We desperately need to ask ourselves what the purpose of DePauw Dialogue is going to be moving forward. It is clear that to the administration and the Board of Trustees, the purpose of this day is to capture and drown the energies of activist students of color. But what do the rest of us want? For me, the hope is to align DePauw Dialogue with a larger effort to deeply transform society. This day should start a conversation about overthrowing those who make our lives hell, both on campus and in the world. By grounding my thoughts in bell hooks’ writings, here I discuss the place of conversation and debate in the active transformation of society; and how we may use the conversational model of DePauw Dialogue for these ends. 

In Theory as Liberatory Practice, bell hooks recalls being in a gathering of predominantly black women who were debating “whether or not black male leaders, like Martin Luther King and Malcolm X, should be subjudated to feminist critiques that pose hard questions about their stance on gender issues.” As their conversation drew to a close, one woman stood up in disagreement.
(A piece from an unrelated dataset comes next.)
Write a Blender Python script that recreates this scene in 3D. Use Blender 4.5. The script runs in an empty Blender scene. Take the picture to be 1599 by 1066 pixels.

She lamented that the entire meeting had been spent in conversation. She said she was “tired of all the talk” that lead to no solution, that she was “more interested in action.”

This is a sentiment we have heard many times from students on campus regarding DePauw Dialogue. There is too much talk and not enough doing. We talk and talk, and nothing ever happens. Yes, this is true. It is plainly evident that through this day, the administration hopes to dispel our energies in pointless discussion so that we may have little energy left to act.  

However, bell hooks reminds us of the liberatory potential of talk. She reminds us that talk in itself can be action. Discussing one’s oppression “without censorship” can be a “subversive practice.” That is because we need “new theories that can move us towards revolutionary struggle rooted in an attempt to understand both the nature of our contemporary predicament, and the means by which we might collectively engage in resistance struggle that would transform our current reality.”

When we talk, we create new theories that can help dissect what is happening around us. We can point to the root of new developments on campus, the root of feelings of collective disillusionment. When we talk to each other and understand each other’s oppressions, we can help develop a political consciousness, that then has the potential to create a campus community that inherently seeks change. There is action in discussion, in that it can mold radical consciousnesses.